Mais que l'on ne s'y trompe pas : même avec cette sensation bien présente de réchauffé, tout ce qui fait le sel et l'originalité délirante de la série est bel et bien présent. Les joueurs avides de WTF si japonais seront ainsi ravis de retrouver des pastilles de deux à cinq secondes au contenu déjanté et aux messages toujours aussi subtils et hilarants. Que ce soit à travers les nouveaux looks de vieux classiques ou les nouveautés qui s'attaquent, entre autres, à notre chère Eve et ses douze milliards d'onglets ouverts dans Chrome, à la digestion parfois compliquée de son déjeuner épicé, ou aux égoïstes qui préfèrent regarder leur smartphone plutôt que ce qui se passe autour d'eux, Wario Ware Gold regorge de trésors à l'inventivité folle qui fonctionnent une fois de plus comme une délicieuse substance illicite. On ne s'étonnera donc pas de tout donner pour ouvrir un majestueux coffre renfermant un étron doré, raser la Terre à la tondeuse ou encore trouver les toilettes les plus accueillantes pour soulager une envie pressante.

L'auto référencement est évidemment toujours de rigueur. Et si l'on accueillera avec plaisir quelques perles de la Super Nintendo comme Yoshi's Island ou Donkey Kong Country (et oui !), on se délectera également de voir figurer l'excellent "Fruit" tiré de Game & Wario (et qui a animé tant de soirées entre potes chez votre serviteur), ou même Fire Emblem : Awakening et Pullblox, sortis tous deux sur 3DS. Et pour le coup, la joie de retrouver une version de l'indémodable Super Mario Bros. issue de Twisted ! reste très intéressante, même réchauffée. Enfin, comment ne pas en placer une pour les centaines de bonus une fois de plus disponibles sous forme de Gashapon au tirage forcément aléatoire, avec sa douzaine de mini-jeux, son musée Nintendo qui ravira les fans pointus, et son violent réveil qui vous demandera IRL de réussir trois micro-jeux dès potron-minet pour faire cesser le vacarme indescriptible qui s'abat sur vos délicates oreilles.

The girl next Maureen Dor

Personne ne s'y attendait, mais l'accent aura été mis sur la localisation du titre, qui propose pour la première fois un doublage français intégral de tous les personnages, même si les joueurs de Smooth Moves se rappellent avec un sourire en coin les explications d'époque sur "le bâton de style". Nintendo oblige, la version française bénéficie d'un véritable soin en terme de ton et se révèle très pertinente de bout en bout, même si les puristes (ils se reconnaîtront) pourront légitimement tiquer devant l'attitude parfois presque douce d'Ashley, qui contraste avec ce que nous avons eu l'habitude d'entendre. Mais au vu des très nombreux pièges qu'il y avait à éviter, nous tirons sans réserve un grand coup de chapeau devant le travail accompli. L'arrivée de quelques nouvelles têtes se fait sans douleur et colle parfaitement avec le reste du cast, un très bon point à souligner.
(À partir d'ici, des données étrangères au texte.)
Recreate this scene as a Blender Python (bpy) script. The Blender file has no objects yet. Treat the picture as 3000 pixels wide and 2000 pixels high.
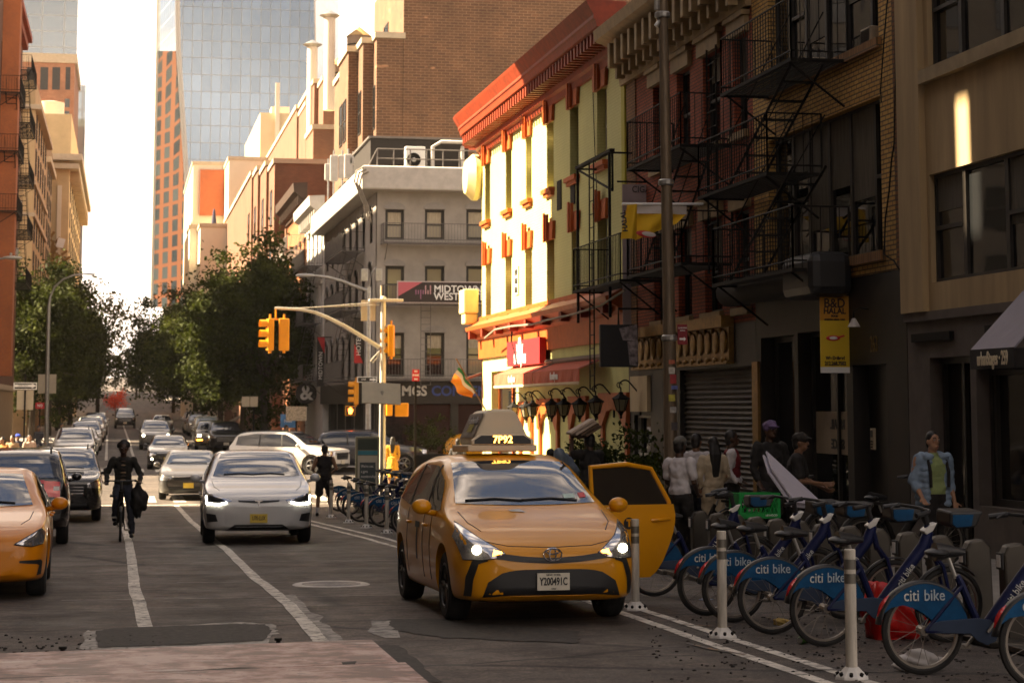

En revanche, les dents risquent de grincer lorsque viendra le moment des genres mélangés, puisque les expressions choisies pour vous faire passer d'un gameplay classique au gyroscope en passant par le tactile deviennent au fur et à mesure de leur répétition de plus en plus discutable : "mashe-mashe", "touche-touche" et "gyro-gyro" risquent de vous rendre marteau ! Mais qu'importe : si rien de tout cela n'était suffisant à vos yeux, vous pourrez toujours doubler vous-mêmes les cinématiques du jeu, grâce à un merveilleux bonus débile de plus. Et non, vous n'aurez pas les miennes.